### CHALLENGE
The lines beneath this instruction, from the first through the one containing "COL = SC.collection", must be transcribed exactly; no other line belongs in the output.

### INPUT MATERIAL
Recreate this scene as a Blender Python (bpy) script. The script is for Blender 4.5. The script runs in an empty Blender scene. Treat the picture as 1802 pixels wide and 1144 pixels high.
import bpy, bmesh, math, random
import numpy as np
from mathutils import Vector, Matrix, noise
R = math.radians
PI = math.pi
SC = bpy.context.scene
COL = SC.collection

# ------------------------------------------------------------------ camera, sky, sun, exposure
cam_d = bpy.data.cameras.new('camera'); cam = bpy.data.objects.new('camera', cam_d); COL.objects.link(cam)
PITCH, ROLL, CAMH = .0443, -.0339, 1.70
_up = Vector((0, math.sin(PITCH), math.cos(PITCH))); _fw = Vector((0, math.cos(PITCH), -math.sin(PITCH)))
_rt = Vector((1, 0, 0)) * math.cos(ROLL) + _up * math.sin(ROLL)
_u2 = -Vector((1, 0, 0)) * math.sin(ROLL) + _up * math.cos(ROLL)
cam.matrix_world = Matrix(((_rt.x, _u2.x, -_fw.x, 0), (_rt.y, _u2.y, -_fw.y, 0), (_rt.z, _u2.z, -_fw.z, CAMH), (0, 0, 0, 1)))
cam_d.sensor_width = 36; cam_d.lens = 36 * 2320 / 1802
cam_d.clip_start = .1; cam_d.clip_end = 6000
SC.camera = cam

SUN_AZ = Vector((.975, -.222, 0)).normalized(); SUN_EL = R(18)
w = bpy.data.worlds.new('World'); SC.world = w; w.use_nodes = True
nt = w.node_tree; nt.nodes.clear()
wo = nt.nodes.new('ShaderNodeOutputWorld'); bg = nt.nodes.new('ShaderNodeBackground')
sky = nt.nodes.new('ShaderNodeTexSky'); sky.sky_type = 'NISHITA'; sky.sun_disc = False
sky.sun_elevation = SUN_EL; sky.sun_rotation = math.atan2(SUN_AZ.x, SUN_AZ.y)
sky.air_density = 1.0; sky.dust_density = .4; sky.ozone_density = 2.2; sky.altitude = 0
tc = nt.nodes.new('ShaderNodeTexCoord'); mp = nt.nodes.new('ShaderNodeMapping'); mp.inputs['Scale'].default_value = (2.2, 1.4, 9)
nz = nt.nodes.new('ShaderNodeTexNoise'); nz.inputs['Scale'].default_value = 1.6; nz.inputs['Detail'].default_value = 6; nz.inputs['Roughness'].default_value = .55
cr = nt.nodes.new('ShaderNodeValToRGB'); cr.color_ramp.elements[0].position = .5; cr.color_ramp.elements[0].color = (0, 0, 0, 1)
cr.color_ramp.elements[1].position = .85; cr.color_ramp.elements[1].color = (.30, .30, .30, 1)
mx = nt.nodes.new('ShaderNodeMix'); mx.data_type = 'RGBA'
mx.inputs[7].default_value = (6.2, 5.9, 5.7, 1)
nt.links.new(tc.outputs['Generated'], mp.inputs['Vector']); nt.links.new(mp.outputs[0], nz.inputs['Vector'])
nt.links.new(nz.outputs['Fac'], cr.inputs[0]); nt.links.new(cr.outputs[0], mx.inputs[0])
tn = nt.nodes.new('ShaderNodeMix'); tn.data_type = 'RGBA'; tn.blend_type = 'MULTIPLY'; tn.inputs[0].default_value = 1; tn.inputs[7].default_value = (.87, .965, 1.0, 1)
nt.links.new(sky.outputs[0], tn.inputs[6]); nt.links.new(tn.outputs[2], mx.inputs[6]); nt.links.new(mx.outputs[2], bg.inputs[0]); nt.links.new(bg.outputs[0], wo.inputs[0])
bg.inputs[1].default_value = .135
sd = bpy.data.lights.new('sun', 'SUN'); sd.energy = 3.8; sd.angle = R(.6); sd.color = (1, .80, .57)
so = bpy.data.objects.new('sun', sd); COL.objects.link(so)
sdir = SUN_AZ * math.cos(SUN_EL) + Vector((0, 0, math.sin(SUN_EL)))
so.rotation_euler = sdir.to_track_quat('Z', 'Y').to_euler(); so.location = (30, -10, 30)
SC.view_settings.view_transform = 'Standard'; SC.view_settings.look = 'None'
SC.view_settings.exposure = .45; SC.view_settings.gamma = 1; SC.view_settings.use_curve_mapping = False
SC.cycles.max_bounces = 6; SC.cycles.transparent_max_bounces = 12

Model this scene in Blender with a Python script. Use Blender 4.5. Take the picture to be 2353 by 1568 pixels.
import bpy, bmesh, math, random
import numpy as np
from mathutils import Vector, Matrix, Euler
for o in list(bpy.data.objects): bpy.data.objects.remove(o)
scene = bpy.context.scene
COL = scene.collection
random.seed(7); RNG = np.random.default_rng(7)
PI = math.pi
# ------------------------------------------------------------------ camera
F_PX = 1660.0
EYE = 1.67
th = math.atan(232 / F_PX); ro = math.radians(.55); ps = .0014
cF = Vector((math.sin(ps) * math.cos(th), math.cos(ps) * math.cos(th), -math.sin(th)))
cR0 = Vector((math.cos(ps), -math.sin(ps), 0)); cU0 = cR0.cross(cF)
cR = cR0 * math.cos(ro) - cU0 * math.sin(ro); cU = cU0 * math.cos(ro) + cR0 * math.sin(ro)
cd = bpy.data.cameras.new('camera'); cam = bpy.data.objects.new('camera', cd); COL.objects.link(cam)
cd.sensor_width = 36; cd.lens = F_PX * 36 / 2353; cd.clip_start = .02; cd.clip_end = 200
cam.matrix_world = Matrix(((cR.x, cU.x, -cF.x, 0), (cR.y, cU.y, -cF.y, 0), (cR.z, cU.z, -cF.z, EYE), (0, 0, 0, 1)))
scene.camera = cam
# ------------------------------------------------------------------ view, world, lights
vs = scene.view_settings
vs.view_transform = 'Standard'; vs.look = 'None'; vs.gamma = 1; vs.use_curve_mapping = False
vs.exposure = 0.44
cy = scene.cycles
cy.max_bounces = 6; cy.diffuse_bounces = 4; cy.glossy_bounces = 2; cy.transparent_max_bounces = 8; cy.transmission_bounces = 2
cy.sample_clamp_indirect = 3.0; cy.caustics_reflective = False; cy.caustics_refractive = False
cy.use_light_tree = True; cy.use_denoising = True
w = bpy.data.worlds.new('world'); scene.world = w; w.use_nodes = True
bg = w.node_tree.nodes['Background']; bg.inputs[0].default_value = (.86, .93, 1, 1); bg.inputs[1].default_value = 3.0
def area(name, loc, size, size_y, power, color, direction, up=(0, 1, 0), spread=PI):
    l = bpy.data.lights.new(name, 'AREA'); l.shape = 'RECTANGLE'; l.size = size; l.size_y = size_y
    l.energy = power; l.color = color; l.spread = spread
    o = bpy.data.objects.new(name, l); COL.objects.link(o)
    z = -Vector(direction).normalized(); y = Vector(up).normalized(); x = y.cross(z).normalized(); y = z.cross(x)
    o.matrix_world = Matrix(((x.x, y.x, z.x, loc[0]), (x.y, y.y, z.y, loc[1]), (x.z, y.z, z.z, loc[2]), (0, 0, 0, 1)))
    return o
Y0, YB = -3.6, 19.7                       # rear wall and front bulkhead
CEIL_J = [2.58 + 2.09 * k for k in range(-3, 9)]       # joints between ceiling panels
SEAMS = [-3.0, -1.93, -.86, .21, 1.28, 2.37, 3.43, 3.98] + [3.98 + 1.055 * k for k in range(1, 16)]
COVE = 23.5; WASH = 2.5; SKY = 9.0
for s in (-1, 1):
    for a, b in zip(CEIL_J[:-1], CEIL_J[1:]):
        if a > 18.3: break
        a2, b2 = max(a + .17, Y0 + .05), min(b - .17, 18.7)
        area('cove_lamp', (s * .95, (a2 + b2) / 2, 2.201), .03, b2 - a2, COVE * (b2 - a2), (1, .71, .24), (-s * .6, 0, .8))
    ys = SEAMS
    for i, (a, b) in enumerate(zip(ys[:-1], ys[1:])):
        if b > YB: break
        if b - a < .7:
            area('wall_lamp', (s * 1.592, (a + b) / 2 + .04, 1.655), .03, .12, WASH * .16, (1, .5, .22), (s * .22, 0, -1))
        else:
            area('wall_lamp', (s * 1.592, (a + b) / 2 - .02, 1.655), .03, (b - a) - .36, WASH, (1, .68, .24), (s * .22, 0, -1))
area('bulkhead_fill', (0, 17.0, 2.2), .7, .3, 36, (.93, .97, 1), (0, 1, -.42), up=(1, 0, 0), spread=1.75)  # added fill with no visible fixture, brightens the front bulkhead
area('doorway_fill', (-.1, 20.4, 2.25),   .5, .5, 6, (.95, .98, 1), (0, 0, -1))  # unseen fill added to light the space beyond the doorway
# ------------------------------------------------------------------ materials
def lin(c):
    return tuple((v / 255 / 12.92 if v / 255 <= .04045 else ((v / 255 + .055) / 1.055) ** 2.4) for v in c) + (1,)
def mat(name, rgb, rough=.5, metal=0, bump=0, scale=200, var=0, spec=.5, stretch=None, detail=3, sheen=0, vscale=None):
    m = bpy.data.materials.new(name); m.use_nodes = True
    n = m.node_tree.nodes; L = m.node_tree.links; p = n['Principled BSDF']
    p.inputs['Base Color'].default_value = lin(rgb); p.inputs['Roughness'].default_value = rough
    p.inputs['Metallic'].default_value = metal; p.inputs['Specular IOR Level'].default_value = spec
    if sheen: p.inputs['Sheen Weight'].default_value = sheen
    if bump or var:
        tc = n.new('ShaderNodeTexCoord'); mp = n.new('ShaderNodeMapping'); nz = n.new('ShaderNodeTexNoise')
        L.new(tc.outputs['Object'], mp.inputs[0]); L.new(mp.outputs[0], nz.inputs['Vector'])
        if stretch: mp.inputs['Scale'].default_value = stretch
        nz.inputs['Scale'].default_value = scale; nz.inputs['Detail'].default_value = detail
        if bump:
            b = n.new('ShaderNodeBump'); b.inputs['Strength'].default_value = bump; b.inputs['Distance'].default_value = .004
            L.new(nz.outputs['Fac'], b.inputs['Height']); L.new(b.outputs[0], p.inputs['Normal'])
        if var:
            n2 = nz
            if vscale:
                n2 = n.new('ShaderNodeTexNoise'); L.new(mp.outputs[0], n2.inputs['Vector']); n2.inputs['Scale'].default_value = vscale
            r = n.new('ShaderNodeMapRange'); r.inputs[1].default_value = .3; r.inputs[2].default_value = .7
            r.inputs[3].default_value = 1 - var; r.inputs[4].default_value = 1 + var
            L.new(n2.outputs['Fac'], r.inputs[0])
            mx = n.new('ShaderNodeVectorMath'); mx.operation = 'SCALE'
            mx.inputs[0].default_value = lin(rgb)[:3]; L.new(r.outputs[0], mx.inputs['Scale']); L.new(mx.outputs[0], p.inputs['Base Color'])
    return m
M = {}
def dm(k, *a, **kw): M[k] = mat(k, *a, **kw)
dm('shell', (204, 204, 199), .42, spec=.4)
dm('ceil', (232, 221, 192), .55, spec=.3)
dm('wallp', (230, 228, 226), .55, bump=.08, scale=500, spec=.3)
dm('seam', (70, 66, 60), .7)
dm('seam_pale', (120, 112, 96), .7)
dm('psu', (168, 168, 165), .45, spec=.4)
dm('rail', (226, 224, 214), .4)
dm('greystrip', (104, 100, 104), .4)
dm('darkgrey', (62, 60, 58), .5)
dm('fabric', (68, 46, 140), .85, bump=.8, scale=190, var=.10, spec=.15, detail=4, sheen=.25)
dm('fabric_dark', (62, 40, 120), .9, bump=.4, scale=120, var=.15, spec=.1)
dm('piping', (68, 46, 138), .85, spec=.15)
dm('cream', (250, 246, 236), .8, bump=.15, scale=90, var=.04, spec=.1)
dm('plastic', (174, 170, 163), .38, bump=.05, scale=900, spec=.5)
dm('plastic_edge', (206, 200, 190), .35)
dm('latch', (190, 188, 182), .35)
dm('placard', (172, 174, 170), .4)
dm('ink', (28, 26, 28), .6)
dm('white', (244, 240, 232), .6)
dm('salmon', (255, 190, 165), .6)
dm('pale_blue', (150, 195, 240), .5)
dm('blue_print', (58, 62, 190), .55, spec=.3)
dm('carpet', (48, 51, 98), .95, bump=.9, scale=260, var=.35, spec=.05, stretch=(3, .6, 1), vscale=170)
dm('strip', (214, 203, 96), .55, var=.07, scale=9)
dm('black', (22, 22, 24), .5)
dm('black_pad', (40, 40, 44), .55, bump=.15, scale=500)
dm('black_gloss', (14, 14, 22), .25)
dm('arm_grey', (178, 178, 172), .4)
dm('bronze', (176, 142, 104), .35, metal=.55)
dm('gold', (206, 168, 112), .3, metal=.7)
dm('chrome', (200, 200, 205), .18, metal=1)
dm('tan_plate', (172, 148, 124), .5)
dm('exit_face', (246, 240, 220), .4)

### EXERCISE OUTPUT
Recreate this scene as a Blender Python (bpy) script. The script is for Blender 4.5. The script runs in an empty Blender scene. Treat the picture as 1802 pixels wide and 1144 pixels high.
import bpy, bmesh, math, random
import numpy as np
from mathutils import Vector, Matrix, noise
R = math.radians
PI = math.pi
SC = bpy.context.scene
COL = SC.collection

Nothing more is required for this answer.